A Look at Ancient Weaponry: The Shotel Sword

Ancient weaponry certainly holds its own space in history.

Each country and culture created specialized tools of great importance. The design and success of a culture’s weaponry signified a degree of wealth and status. Let’s take a closer look at one called the shotel.

Pictured is the curved, sickle-shaped sword call a shotel.

Origins of the Shotel

The curved, sickle-shaped sword, called a shotel, originated around 980 BC in what is now northern Ethiopia.

There is not a lot of information or archeological evidence about the culture. But it is believed that shotels were used in the D’mt (sometimes known as Damot, Di’amat) Kingdom. This existed in the 8th and 7th centuries BC. 

It is not known if the D’mt Kingdom ended for some reason, or if it evolved into or was a smaller part of the larger Axum Empire (also known as Aksum) that came after. This empire was a great power that ruled the areas of what are now West Asia, Saudi Arabia, and Yemen for centuries. Today, the town of Axum has a population of around 67,000.

Design and Style

Regardless of exactly who wielded the ancient shotel, its construction was deliberate and unique. The sword’s deeply curved long blade created a strategic way to pull mounted warriors off their horses. 

The shotel-wielding warriors were able to use the shape of the sword to reach around an opponent’s shield and strike. The length of the blade of a shotel sword was typically 40 inches but could measure anywhere from 20 to 40 inches in length.  

The extreme, almost circular curve of the double-edged sword created a very exceptional and intimidating look. What the shotel seemed to lack, from any surviving examples that have been studied, was anything decorative. 

The handles were simple and modest, fashioned with either wood or rhino horn. Both mounted and foot soldiers would have used the shotels, and the men who specifically carried the shotel were called “meshenitai.”

Uses in Battle

We can speculate that shotels were used in numerous battles during the reign of Amda Seyon I, who was emperor of Ethiopia between 1314 and 1344 AD. Amda Seyon is described in history as a bold warrior and ruler who led his empire to victory many times. 

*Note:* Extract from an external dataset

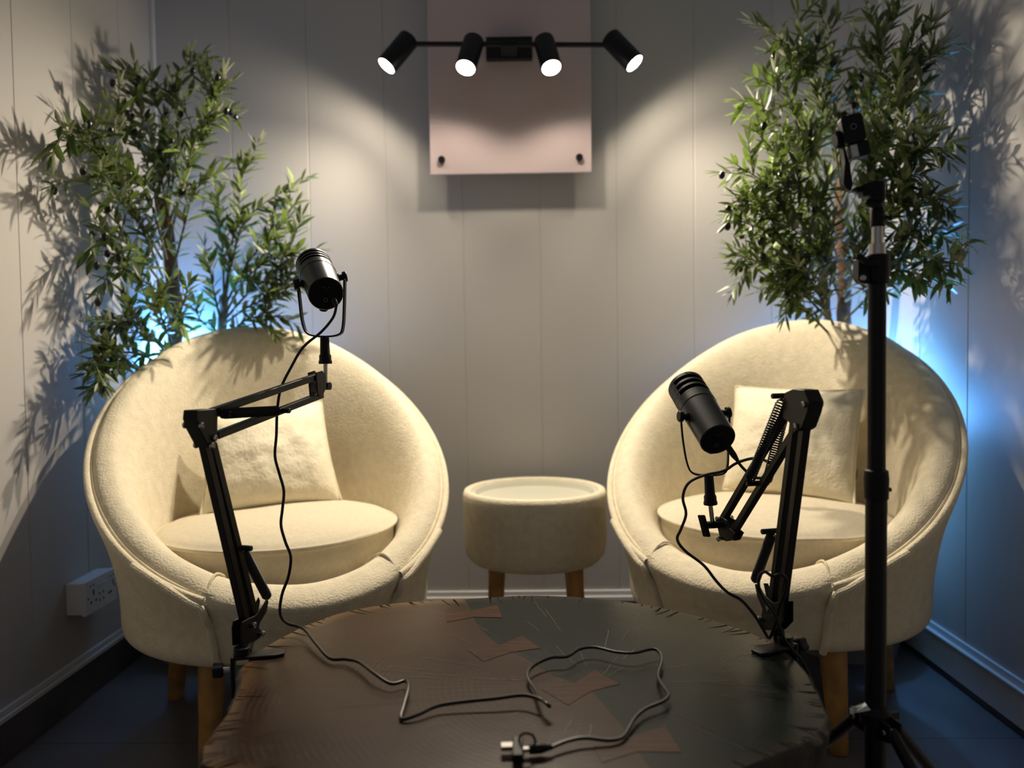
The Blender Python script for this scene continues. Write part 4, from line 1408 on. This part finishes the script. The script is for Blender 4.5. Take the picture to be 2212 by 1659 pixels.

Most of his battles were fought against the Muslim kingdoms located to the south. Amda Seyon was able to grow his kingdom by slowly conquering several smaller states around him. 

It is believed that the 19th-century Ethiopian Gurade sword also known as the saber, was modeled after the shotel. Crafted for more modern warfare without horses, the Gurade is a European style with a single-edge blade.